The Dimensions Of Distrust
- The Productivity Gap: A global survey by Workhuman, involving over 3,000 full-time employees, exposed a painful irony: half of managers believe their teams are engaging in “fauxductivity”—pretending to be busy. Yet 40% of the managers surveyed admitted they, too, are faking it. (Although 70% of employees insist they are giving their best.) The facade of productivity runs both ways, driven by a mutual distrust that neither side is pulling its weight.
- The Well-Being Gap: Deloitte’s 2023 Well-Being at Work survey illuminates another rift: 71% of employees feel supported by their peers, yet only 56% believe their company’s leadership genuinely cares about their well-being. Meanwhile, 91% of executives believe they are doing enough to show they care. This gap isn’t just frustrating—it’s a slow bleed on morale and retention.
- The Sustainability Gap: As our world grapples with sustainability, employees are calling for more than just corporate pledges. According to Deloitte, 71% of employees expect their company to advance human sustainability. And yet, while 82% of CEOs believe they’re making strides, only 56% of workers agree. It’s a dissonance that echoes louder with each passing year.

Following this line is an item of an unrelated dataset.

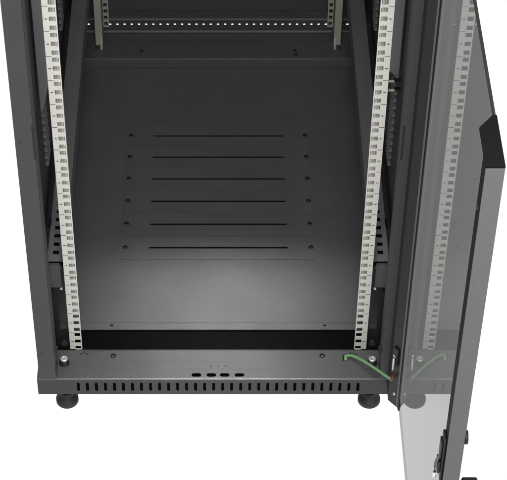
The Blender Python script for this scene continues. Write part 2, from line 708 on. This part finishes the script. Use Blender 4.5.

- The Remote Work Gap: Remote work was once a beacon of hope for employees, offering flexibility and autonomy. But Bamboo HR’s recent findings reveal a harsh truth: 88% of remote workers feel the need to prove they are working, and only 12% of leaders believe their teams are truly productive from afar. The trust we place in the tools of productivity has become a substitute for trusting the people themselves.
- The Belonging Gap: Inclusion is the foundation for thriving teams. Yet, according to Ciphr, while 77% of leaders believe they are fostering an inclusive environment, only 60% of non-management staff feel the same. Perhaps most telling of all, 70% of employees feel their voices are not truly heard at work. The belief that we belong is slipping away, and with it, the glue that binds us as teams.
Tempted To Distrust
I’ll be honest: I’ve been there, standing at the edge of distrust, teetering on the brink of dehumanization. Earlier this year, I was dealing with a chronically underperforming employee (and friend)—let’s call him Ray. His missed deadlines, lack of attention to detail, and cascading mistakes drove me to the edge. I dreaded our one-on-ones and felt myself withdrawing, disengaging from him as a person, seeing him only as a problem to solve.
I was tempted by the dark side of leadership—the urge to dissociate, to see Ray not as a human but as a hindrance. And yet, in a moment of clarity, I snapped back. I realized I was becoming part of the 94% of leaders who are finding it harder and harder to build trust with their employees.
Abbey Lewis, writing for Harvard Business Review, reminds us of the fundamental behaviors that build trust:
- Share information openly and candidly. Keep the team updated on what’s going on in the company and at the senior leadership level. Don’t withhold resources from employees or make decisions in secret.
- Provide regular feedback. Be clear about the team vision and expectations of team members. Share how employees are tracking toward their performance—both positively and constructively.
- Encourage open communication. Create an environment where employees feel comfortable speaking up and voicing their opinions—even if those opinions differ from leadership. Leaders can follow formal processes, such as anonymous surveys, as well as informal processes, such as asking employees for their thoughts on a workplace topic at regular check-in meetings.
- Start with self-awareness. Leaders become more authentic when they begin with knowing who they are—what they value, what they’re good at, how emotionally intelligent they are—and how others perceive them.
- Show vulnerability. When leaders reveal their trip-ups and failures, they are seen as more approachable and less arrogant[4], but showing vulnerability isn’t always easy. Start by sharing lessons from past mistakes or areas of development.
- Embrace the journey. The path to authenticity can be tricky. Nevertheless, the answer is not in pushing away difficult emotions or situations that might arise, but in embracing the ups and downs. And, above all, learning from them and sharing those learnings with team members.
- Follow through on commitments. To be reliable, leaders must ensure their actions line up with their words. Employees will quickly lose faith in a leader if they can’t rely on the leader to do as they say.
- Establish expertise. Employees don’t expect their leaders to know everything, but they do need to hold a certain level of confidence in their leaders’ capabilities. To build their confidence, root ideas in sound evidence, suggest industry best practices, and share trends, insights, and resources relevant to the team’s function.
- Demonstrate integrity and fairness. All team members should be able to rely on their leaders for fair treatment, especially when it comes to growth opportunities. Provide all team members with learning experiences so they can develop their skillsets, whether through projects, training programs, or other roles in the organization.
Thankfully, I course-corrected. In our final one-on-one, I scrapped the agenda. I asked him, simply, “What’s really going on?” That shift—away from performance metrics and toward personal connection—changed everything. Ray slowly opened up about the personal pressures that had been weighing him down. It was a humbling reminder: Ray wasn’t just an employee. He was a father, a husband, a son, a human being struggling under the weight of life.
Together, we crafted an exit strategy that allowed him to leave the company with dignity and rebuild his life. In that conversation, we rehumanized the process. We bridged the trust gap, if only for a moment.
Get Back In Touch
If we are to repair the widening fissure between "us" and "them," we must start by rehumanizing one another. Leaders and employees aren’t separate entities—we are people, striving toward shared goals. The truth is, when people thrive, organizations thrive. It’s that simple. Trust me.